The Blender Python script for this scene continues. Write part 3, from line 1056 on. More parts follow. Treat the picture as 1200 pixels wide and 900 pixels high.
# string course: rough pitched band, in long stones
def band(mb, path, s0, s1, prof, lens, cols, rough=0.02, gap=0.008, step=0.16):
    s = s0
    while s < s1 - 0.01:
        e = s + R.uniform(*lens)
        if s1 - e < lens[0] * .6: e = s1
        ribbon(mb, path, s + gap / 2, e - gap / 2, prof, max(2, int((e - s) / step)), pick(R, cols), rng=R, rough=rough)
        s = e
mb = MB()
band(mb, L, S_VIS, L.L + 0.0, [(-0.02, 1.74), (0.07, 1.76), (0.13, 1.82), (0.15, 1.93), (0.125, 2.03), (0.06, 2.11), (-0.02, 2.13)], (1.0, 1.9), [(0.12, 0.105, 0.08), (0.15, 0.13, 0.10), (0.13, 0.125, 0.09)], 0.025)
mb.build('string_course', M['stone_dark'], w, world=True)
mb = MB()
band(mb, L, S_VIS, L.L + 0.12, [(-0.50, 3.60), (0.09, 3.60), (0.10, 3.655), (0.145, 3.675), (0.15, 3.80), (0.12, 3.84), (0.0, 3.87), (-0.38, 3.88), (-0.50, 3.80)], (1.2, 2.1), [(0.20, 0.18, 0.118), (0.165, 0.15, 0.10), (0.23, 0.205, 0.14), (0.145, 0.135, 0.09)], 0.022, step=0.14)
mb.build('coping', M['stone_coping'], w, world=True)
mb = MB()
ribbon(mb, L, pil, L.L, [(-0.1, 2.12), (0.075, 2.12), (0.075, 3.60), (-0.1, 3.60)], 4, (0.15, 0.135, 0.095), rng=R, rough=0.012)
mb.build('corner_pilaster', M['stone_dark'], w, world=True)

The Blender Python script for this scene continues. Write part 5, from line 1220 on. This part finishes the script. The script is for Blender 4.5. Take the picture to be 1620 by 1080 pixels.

◇ ◇ ◇

▶ [Aim]
Copy each line of the data above without altering a single character.

▶ [Final answer]
The Blender Python script for this scene continues. Write part 3, from line 1056 on. More parts follow. Treat the picture as 1200 pixels wide and 900 pixels high.
# string course: rough pitched band, in long stones
def band(mb, path, s0, s1, prof, lens, cols, rough=0.02, gap=0.008, step=0.16):
    s = s0
    while s < s1 - 0.01:
        e = s + R.uniform(*lens)
        if s1 - e < lens[0] * .6: e = s1
        ribbon(mb, path, s + gap / 2, e - gap / 2, prof, max(2, int((e - s) / step)), pick(R, cols), rng=R, rough=rough)
        s = e
mb = MB()
band(mb, L, S_VIS, L.L + 0.0, [(-0.02, 1.74), (0.07, 1.76), (0.13, 1.82), (0.15, 1.93), (0.125, 2.03), (0.06, 2.11), (-0.02, 2.13)], (1.0, 1.9), [(0.12, 0.105, 0.08), (0.15, 0.13, 0.10), (0.13, 0.125, 0.09)], 0.025)
mb.build('string_course', M['stone_dark'], w, world=True)
mb = MB()
band(mb, L, S_VIS, L.L + 0.12, [(-0.50, 3.60), (0.09, 3.60), (0.10, 3.655), (0.145, 3.675), (0.15, 3.80), (0.12, 3.84), (0.0, 3.87), (-0.38, 3.88), (-0.50, 3.80)], (1.2, 2.1), [(0.20, 0.18, 0.118), (0.165, 0.15, 0.10), (0.23, 0.205, 0.14), (0.145, 0.135, 0.09)], 0.022, step=0.14)
mb.build('coping', M['stone_coping'], w, world=True)
mb = MB()
ribbon(mb, L, pil, L.L, [(-0.1, 2.12), (0.075, 2.12), (0.075, 3.60), (-0.1, 3.60)], 4, (0.15, 0.135, 0.095), rng=R, rough=0.012)
mb.build('corner_pilaster', M['stone_dark'], w, world=True)

The Blender Python script for this scene continues. Write part 5, from line 1220 on. This part finishes the script. The script is for Blender 4.5. Take the picture to be 1620 by 1080 pixels.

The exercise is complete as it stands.